**Task**
Your task is to output the entries below word for word.

※ ※ ※

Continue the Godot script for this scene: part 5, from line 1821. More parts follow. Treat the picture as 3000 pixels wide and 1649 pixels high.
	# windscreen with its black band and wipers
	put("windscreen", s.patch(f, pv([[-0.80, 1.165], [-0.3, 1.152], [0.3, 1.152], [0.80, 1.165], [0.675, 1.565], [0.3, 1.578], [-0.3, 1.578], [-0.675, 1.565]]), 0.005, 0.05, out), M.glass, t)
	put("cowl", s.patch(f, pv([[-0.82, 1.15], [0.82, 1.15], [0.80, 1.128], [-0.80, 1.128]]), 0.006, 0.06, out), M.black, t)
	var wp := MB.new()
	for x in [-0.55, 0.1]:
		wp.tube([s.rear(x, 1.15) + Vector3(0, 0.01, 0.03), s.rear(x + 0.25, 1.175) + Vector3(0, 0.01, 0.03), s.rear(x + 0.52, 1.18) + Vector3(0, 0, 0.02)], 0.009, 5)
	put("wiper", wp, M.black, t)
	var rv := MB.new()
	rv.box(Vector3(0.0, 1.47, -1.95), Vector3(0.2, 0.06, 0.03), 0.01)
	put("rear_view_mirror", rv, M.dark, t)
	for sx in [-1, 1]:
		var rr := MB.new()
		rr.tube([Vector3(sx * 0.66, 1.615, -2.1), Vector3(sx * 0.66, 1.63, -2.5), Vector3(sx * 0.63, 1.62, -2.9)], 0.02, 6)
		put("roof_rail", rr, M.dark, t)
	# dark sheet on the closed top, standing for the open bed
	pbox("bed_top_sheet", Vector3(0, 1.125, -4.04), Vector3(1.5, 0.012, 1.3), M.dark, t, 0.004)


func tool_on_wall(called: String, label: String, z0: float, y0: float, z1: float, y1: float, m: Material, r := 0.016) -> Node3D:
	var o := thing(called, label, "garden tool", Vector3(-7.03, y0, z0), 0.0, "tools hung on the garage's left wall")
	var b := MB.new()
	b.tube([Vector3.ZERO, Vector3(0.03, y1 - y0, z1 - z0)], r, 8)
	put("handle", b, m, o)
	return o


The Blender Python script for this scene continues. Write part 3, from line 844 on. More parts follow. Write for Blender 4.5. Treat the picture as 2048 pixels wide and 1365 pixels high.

※ ※ ※

**Result of this task**
Continue the Godot script for this scene: part 5, from line 1821. More parts follow. Treat the picture as 3000 pixels wide and 1649 pixels high.
	# windscreen with its black band and wipers
	put("windscreen", s.patch(f, pv([[-0.80, 1.165], [-0.3, 1.152], [0.3, 1.152], [0.80, 1.165], [0.675, 1.565], [0.3, 1.578], [-0.3, 1.578], [-0.675, 1.565]]), 0.005, 0.05, out), M.glass, t)
	put("cowl", s.patch(f, pv([[-0.82, 1.15], [0.82, 1.15], [0.80, 1.128], [-0.80, 1.128]]), 0.006, 0.06, out), M.black, t)
	var wp := MB.new()
	for x in [-0.55, 0.1]:
		wp.tube([s.rear(x, 1.15) + Vector3(0, 0.01, 0.03), s.rear(x + 0.25, 1.175) + Vector3(0, 0.01, 0.03), s.rear(x + 0.52, 1.18) + Vector3(0, 0, 0.02)], 0.009, 5)
	put("wiper", wp, M.black, t)
	var rv := MB.new()
	rv.box(Vector3(0.0, 1.47, -1.95), Vector3(0.2, 0.06, 0.03), 0.01)
	put("rear_view_mirror", rv, M.dark, t)
	for sx in [-1, 1]:
		var rr := MB.new()
		rr.tube([Vector3(sx * 0.66, 1.615, -2.1), Vector3(sx * 0.66, 1.63, -2.5), Vector3(sx * 0.63, 1.62, -2.9)], 0.02, 6)
		put("roof_rail", rr, M.dark, t)
	# dark sheet on the closed top, standing for the open bed
	pbox("bed_top_sheet", Vector3(0, 1.125, -4.04), Vector3(1.5, 0.012, 1.3), M.dark, t, 0.004)


func tool_on_wall(called: String, label: String, z0: float, y0: float, z1: float, y1: float, m: Material, r := 0.016) -> Node3D:
	var o := thing(called, label, "garden tool", Vector3(-7.03, y0, z0), 0.0, "tools hung on the garage's left wall")
	var b := MB.new()
	b.tube([Vector3.ZERO, Vector3(0.03, y1 - y0, z1 - z0)], r, 8)
	put("handle", b, m, o)
	return o


The Blender Python script for this scene continues. Write part 3, from line 844 on. More parts follow. Write for Blender 4.5. Treat the picture as 2048 pixels wide and 1365 pixels high.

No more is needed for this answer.